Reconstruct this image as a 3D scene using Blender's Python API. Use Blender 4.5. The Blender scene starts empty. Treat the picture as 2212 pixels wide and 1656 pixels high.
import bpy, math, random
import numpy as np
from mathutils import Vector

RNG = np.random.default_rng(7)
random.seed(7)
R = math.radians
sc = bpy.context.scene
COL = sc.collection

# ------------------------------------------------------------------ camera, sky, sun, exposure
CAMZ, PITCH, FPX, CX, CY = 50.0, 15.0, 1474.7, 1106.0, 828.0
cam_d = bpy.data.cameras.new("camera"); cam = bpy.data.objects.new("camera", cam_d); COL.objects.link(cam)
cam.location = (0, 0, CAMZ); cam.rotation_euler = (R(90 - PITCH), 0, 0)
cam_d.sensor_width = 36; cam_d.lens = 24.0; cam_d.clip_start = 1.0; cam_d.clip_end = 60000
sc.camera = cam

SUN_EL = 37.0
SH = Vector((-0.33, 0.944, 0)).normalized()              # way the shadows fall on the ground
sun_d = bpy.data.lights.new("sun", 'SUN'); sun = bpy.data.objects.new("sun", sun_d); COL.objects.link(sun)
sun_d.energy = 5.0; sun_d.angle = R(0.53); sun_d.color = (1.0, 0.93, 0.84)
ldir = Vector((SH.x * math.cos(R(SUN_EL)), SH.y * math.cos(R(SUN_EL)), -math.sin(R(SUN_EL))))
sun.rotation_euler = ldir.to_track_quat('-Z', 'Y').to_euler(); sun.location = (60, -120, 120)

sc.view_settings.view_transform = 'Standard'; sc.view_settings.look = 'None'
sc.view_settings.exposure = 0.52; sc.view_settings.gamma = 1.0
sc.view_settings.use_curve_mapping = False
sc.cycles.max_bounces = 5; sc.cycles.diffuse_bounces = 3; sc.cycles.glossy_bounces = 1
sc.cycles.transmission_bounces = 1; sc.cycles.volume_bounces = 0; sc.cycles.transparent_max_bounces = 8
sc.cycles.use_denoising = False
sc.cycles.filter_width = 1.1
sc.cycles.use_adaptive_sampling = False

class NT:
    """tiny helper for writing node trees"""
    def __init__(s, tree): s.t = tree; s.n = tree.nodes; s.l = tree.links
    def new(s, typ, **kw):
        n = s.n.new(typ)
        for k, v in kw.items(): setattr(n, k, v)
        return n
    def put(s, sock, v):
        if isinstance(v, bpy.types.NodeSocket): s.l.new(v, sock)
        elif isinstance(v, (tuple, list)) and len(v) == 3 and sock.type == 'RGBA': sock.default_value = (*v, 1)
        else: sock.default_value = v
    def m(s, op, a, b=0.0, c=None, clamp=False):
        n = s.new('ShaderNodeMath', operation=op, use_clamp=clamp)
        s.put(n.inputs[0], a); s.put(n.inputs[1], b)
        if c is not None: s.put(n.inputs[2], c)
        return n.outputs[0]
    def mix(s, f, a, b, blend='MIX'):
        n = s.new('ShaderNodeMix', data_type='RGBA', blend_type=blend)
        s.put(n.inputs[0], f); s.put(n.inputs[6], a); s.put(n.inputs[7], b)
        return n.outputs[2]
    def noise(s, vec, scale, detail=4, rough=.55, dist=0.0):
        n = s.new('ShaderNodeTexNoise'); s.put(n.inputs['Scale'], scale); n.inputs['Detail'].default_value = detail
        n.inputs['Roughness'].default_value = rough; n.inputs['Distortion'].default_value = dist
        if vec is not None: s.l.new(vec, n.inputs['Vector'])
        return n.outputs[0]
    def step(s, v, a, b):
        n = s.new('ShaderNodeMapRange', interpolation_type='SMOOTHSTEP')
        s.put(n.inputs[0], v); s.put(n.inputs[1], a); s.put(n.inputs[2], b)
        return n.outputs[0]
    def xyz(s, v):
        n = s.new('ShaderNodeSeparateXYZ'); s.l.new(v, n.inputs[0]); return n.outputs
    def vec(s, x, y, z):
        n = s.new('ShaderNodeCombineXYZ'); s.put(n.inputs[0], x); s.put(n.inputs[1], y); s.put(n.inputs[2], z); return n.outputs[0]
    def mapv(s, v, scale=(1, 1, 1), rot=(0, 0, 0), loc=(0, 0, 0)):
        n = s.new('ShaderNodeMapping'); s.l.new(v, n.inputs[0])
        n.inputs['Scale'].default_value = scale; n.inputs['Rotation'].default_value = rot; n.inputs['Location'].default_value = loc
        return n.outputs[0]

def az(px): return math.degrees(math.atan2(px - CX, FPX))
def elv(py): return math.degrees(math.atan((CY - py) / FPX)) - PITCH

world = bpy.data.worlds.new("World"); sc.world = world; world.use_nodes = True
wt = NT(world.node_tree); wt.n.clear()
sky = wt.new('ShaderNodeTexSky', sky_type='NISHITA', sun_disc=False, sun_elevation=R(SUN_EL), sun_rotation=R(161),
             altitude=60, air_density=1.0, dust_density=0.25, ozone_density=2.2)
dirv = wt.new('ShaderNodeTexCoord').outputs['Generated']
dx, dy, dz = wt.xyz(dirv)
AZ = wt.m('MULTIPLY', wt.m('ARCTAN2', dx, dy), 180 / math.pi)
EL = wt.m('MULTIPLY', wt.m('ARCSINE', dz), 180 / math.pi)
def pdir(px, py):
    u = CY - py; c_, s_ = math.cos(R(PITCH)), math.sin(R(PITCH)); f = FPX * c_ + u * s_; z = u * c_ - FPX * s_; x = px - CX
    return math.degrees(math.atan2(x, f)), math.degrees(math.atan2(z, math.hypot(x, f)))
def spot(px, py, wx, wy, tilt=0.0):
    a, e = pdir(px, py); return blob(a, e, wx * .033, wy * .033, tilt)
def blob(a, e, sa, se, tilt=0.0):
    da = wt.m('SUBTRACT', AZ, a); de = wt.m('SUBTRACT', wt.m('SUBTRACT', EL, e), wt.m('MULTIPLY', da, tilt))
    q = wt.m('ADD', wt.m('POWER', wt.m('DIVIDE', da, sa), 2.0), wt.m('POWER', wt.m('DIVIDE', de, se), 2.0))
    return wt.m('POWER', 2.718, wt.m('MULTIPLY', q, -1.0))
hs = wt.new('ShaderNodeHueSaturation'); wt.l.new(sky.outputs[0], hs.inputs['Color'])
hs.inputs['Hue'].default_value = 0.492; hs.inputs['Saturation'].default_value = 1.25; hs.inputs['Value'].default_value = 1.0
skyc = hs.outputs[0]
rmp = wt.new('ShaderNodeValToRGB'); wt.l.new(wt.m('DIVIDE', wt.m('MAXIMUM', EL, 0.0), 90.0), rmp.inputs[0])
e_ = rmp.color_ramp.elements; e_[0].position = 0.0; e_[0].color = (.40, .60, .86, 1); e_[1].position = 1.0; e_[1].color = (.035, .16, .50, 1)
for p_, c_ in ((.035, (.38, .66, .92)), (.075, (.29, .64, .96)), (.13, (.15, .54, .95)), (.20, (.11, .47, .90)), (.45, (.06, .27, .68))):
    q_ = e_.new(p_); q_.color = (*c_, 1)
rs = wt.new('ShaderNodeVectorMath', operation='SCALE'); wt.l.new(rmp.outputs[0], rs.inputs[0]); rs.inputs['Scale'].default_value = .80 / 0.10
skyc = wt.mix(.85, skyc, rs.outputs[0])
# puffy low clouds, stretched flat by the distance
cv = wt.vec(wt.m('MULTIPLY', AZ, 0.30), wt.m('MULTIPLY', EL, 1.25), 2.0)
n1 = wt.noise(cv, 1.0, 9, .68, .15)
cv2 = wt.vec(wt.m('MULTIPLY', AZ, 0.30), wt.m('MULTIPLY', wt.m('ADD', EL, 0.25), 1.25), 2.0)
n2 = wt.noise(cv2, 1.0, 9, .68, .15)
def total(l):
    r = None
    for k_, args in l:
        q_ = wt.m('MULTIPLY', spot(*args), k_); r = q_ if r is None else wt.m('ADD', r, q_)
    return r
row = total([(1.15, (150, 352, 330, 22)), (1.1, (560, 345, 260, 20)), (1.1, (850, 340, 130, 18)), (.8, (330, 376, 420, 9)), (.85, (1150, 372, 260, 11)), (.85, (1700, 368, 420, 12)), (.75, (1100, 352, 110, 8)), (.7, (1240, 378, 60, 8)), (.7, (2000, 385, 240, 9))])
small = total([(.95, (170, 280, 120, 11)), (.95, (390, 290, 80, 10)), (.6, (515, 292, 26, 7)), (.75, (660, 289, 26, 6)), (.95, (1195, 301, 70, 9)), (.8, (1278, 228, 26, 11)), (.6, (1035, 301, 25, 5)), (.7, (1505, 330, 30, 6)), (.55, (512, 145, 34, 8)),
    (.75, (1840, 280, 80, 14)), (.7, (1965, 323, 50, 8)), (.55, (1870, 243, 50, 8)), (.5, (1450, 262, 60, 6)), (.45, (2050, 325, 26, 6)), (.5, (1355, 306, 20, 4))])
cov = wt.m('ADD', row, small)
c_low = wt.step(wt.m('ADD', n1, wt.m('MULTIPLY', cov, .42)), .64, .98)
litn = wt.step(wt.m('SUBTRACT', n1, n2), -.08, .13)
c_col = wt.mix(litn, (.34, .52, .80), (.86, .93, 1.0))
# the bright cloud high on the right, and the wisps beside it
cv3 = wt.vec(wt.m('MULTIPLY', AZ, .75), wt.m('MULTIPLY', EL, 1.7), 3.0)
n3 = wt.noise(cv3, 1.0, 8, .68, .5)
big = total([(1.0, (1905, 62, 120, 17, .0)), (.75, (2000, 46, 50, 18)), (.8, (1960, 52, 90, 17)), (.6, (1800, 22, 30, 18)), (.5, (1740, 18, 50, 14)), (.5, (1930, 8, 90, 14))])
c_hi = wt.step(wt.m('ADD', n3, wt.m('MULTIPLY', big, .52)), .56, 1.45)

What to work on
Your task is to quote the lines above, beginning with the first and ending with the one that holds "COL = sc.collection".

Correct response
Reconstruct this image as a 3D scene using Blender's Python API. Use Blender 4.5. The Blender scene starts empty. Treat the picture as 2212 pixels wide and 1656 pixels high.
import bpy, math, random
import numpy as np
from mathutils import Vector

RNG = np.random.default_rng(7)
random.seed(7)
R = math.radians
sc = bpy.context.scene
COL = sc.collection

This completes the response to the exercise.